3. On April 3, 2013, this court extended the Note of Issue date to May 10, 2013 and noted, "No further extensions will be granted." On the day before the Note of Issue date, May 9, 2013, plaintiff wrote to this court indicating that there was a discovery dispute with respect to an issue of "attorneyclient privilege." The plaintiff did not timely file the Note of Issue, did not make a motion with respect to the purported discovery dispute, and did not raise the discovery issue in its opposition papers or at oral argument on the present motion. Plaintiff has not made any further application to this court with respect to any purported outstanding discovery and, in fact, sought summary judgment itself in its opposition papers. Accordingly, as both parties have sought summary judgment after the Note of Issue date expired, discovery is deemed complete.

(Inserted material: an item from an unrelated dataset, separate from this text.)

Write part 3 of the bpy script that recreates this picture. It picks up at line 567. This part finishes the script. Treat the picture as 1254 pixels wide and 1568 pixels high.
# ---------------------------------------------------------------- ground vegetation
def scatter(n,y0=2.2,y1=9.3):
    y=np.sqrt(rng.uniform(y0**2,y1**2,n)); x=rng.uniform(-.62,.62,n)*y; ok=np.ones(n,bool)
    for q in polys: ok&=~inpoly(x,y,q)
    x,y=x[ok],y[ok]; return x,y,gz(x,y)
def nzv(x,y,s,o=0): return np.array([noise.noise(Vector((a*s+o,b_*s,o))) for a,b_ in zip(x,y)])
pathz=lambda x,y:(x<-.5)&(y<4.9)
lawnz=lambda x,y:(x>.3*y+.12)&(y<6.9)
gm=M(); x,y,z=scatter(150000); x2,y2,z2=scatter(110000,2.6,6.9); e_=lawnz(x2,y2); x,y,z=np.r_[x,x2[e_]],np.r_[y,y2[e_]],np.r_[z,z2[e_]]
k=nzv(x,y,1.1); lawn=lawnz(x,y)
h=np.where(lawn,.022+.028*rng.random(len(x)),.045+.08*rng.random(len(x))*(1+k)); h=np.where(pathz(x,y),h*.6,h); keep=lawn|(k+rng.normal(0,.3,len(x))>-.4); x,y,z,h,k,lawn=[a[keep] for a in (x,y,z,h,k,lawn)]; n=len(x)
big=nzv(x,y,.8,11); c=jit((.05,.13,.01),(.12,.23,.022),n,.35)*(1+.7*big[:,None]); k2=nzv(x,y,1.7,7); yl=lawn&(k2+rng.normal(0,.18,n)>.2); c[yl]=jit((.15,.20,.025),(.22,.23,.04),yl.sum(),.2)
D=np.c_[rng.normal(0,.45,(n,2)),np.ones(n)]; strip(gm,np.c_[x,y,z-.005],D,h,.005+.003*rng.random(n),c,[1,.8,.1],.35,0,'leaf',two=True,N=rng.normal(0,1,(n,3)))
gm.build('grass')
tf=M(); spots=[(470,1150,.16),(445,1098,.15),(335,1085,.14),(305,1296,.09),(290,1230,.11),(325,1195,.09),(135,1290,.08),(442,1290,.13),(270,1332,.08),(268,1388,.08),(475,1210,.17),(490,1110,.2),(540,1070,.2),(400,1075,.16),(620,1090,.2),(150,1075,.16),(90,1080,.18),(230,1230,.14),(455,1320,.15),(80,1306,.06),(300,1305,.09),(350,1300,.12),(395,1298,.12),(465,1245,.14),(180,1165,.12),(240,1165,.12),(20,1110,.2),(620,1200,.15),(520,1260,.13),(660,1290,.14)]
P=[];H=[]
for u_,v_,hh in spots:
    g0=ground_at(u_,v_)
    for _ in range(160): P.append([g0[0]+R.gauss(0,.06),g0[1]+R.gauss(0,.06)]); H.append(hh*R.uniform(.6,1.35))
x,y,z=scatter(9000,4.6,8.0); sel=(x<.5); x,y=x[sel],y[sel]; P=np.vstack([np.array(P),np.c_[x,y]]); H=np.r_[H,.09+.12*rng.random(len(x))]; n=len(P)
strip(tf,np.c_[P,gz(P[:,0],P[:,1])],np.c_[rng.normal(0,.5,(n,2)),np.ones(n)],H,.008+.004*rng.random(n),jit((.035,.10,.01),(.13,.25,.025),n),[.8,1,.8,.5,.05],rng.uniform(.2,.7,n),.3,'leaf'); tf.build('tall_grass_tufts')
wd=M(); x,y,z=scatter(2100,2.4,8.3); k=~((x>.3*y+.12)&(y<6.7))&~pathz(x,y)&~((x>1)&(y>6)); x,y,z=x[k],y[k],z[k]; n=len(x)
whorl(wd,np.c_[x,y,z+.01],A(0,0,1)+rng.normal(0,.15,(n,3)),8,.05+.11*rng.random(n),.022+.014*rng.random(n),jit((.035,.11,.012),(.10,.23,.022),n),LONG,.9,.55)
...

4. No explanation is given as to the relationship between "Garrison Investment Group" and Garrison. However, according to the November 3, 2010 "Settlement Agreement", a letter from Kompel dated December 8, 2010, and Gulbin's deposition testimony, that were submitted in support and opposition to the motion, it appears that Garrison Investment Group is essentially the same party as, or controlled by, Garrison and its purpose was to determine how to proceed with the Project after Garrison Commercial Funding IV REO LLC acquired the original loan documents for the Project on April 3, 2010. Similarly, it appears that Garrison Commercial Funding IV REO LLC is essentially the same party as, or controlled by, Garrison. For the purposes of this decision, however, the corporate relationships between these various entities are irrelevant.

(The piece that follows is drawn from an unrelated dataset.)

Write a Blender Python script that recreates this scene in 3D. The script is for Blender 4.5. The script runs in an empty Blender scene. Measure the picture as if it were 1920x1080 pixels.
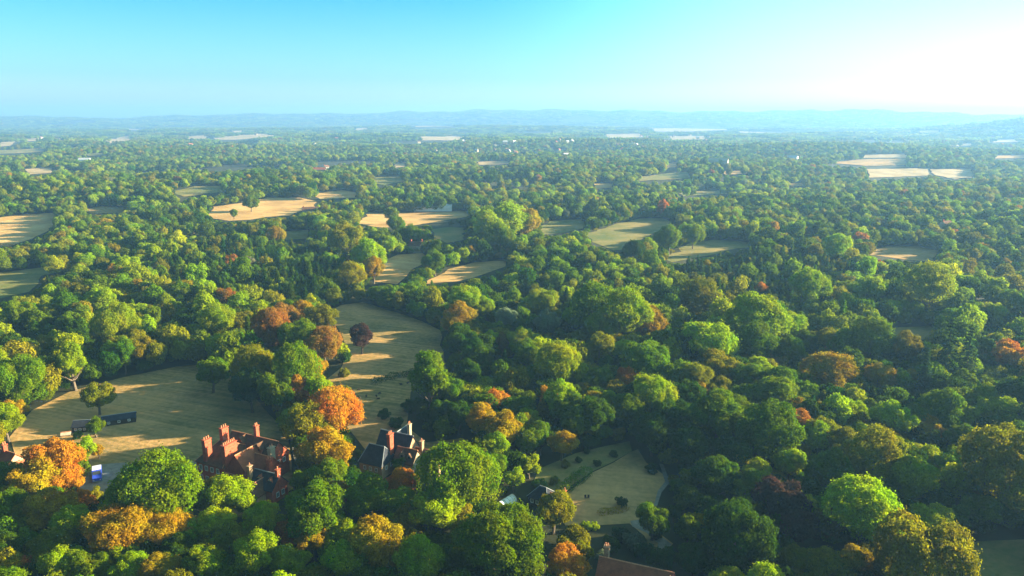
import bpy, bmesh, math, random
import numpy as np
from mathutils import Vector, Matrix, geometry
R = math.radians
rng = np.random.default_rng(7); random.seed(7)
scene = bpy.context.scene
COL = scene.collection

# ------------------------------------------------------------------ camera, sky, sun, exposure
FPX = 960/math.tan(R(35)); HOR = 222; CAMH = 110.0
PITCH = math.atan((540-HOR)/FPX)
cam = bpy.data.objects.new('camera', bpy.data.cameras.new('camera')); COL.objects.link(cam)
cam.location = (0, 0, CAMH); cam.rotation_euler = (math.pi/2-PITCH, 0, 0)
cam.data.sensor_width = 36; cam.data.lens = 18/math.tan(R(35)); cam.data.clip_start = 1; cam.data.clip_end = 60000
scene.camera = cam
SUN_AZ, SUN_EL = 78, 13.8          # azimuth measured from the view direction (+Y) towards +X
w = bpy.data.worlds.new('World'); scene.world = w; w.use_nodes = True
nt = w.node_tree; bg = nt.nodes['Background']
sky = nt.nodes.new('ShaderNodeTexSky'); sky.sky_type = 'NISHITA'; sky.sun_disc = False
sky.sun_elevation = R(SUN_EL); sky.sun_rotation = R(SUN_AZ); sky.altitude = 100
sky.air_density = 1.0; sky.dust_density = 1.6; sky.ozone_density = 1.0
tint = nt.nodes.new('ShaderNodeMix'); tint.data_type = 'RGBA'; tint.blend_type = 'MULTIPLY'; tint.inputs[0].default_value = 1
tcw = nt.nodes.new('ShaderNodeTexCoord'); sep = nt.nodes.new('ShaderNodeSeparateXYZ'); nt.links.new(tcw.outputs['Generated'], sep.inputs[0])
rmp = nt.nodes.new('ShaderNodeValToRGB'); nt.links.new(sep.outputs[2], rmp.inputs[0])          # the air low down is paler and milkier than the clear sky above
for i_, (p_, c_) in enumerate([(0.0, (1.0, 1.2, 1.6)), (.30, (.12, .30, .30)), (.05, (.42, .80, 1.06)), (.16, (.075, .60, .82))]):
    e_ = rmp.color_ramp.elements[i_] if i_ < 2 else rmp.color_ramp.elements.new(p_); e_.position = p_; e_.color = (*c_, 1)
nt.links.new(rmp.outputs[0], tint.inputs[7])
nt.links.new(sky.outputs[0], tint.inputs[6]); 
# the wide pale aureole round the low sun
nrm = nt.nodes.new('ShaderNodeVectorMath'); nrm.operation = 'DOT_PRODUCT'; tc0 = nt.nodes.new('ShaderNodeTexCoord'); nt.links.new(tc0.outputs['Generated'], nrm.inputs[0])
nrm.inputs[1].default_value = (math.sin(R(SUN_AZ))*math.cos(R(SUN_EL)), math.cos(R(SUN_AZ))*math.cos(R(SUN_EL)), math.sin(R(SUN_EL)))
aur = nt.nodes.new('ShaderNodeMapRange'); aur.interpolation_type = 'SMOOTHERSTEP'; aur.inputs[1].default_value = .12; aur.inputs[2].default_value = .72; nt.links.new(nrm.outputs['Value'], aur.inputs[0])
add = nt.nodes.new('ShaderNodeMix'); add.data_type = 'RGBA'; add.blend_type = 'ADD'; nt.links.new(aur.outputs[0], add.inputs[0]); nt.links.new(tint.outputs[2], add.inputs[6]); add.inputs[7].default_value = (1.35, 2.3, 2.0, 1)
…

5. According to Stellar 8's motion papers and his own deposition transcript, Helfgot is spelled with two t's. According to Kompel's deposition transcript and plaintiff's initial motion papers, Helfgot is spelled with one t.

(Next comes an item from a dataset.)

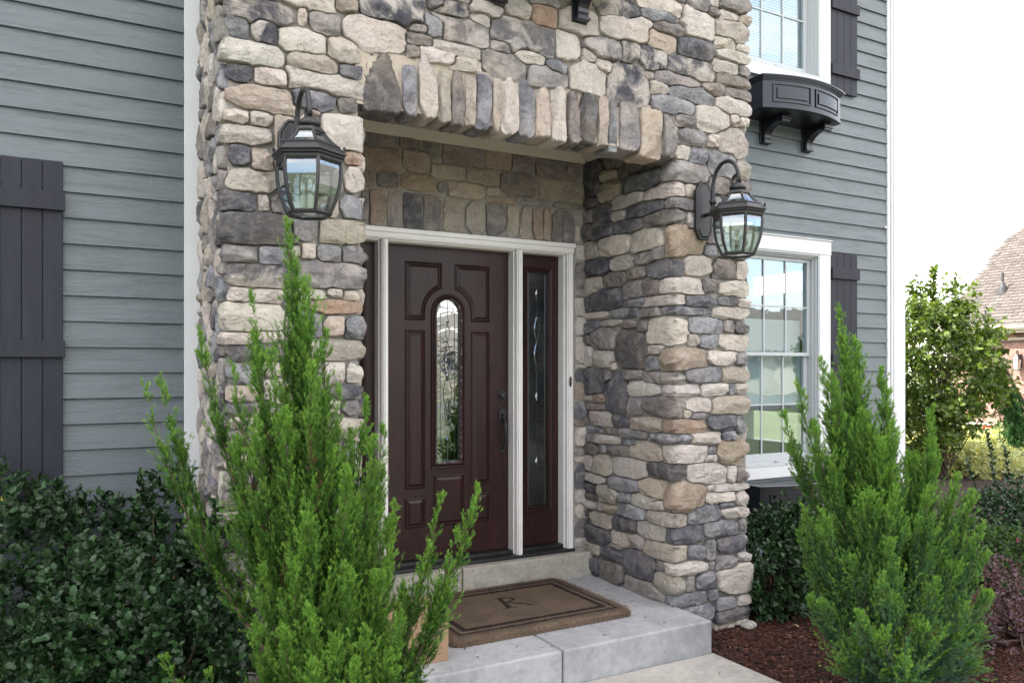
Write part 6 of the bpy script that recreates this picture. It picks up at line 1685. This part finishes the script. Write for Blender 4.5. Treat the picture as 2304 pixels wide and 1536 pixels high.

6. Plaintiff also argues that, "since it is un-rebutted that Mr. Helfgot was at the site conducting labor within eight months before the filing of the lien, and because said labor is lienable under New York law, judgment should enter on behalf of the plaintiff." Plaintiff has not cross-moved for summary judgment and, in any event, plaintiff has not demonstrated prima facie evidence of its claims. Accordingly, plaintiff's request for judgment in its favor is denied.

7. Plaintiff's citation to two matters, for the first time at oral argument, in support of the proposition that "stand-by" time work is subject to a lien is unavailing in this matter. In L. B. Foster Co. v. Terry Contracting, Inc., 34 AD2d 638, 639 [1st Dept 1970], unlike the present case, the court found that the charged "work was done and led to the ultimate improvement of the property." In Bryan's Quality Plus, LLC v. Dorime, 80 AD3d 639, 640 [2d Dept 2011], the Second Department held that the Supreme Court improperly discharged a notice of lien in a pre-answer motion as the lien "included charges by the plaintiff subcontractor for standby time [and] such charges may be the subject of a lien." It is noted that this court did deny a pre-answer motion in this matter on the basis of plaintiff's claims of supervision which, as discussed supra, may be the subject of a lien. However, one person present at an inactive construction site for approximately seven months, who admittedly does not recall anything other than walking to the site and looking around, and whose purported work was not charged to the owner, is distinguishable from the facts in L. B. Foster and Bryan's Quality Plus.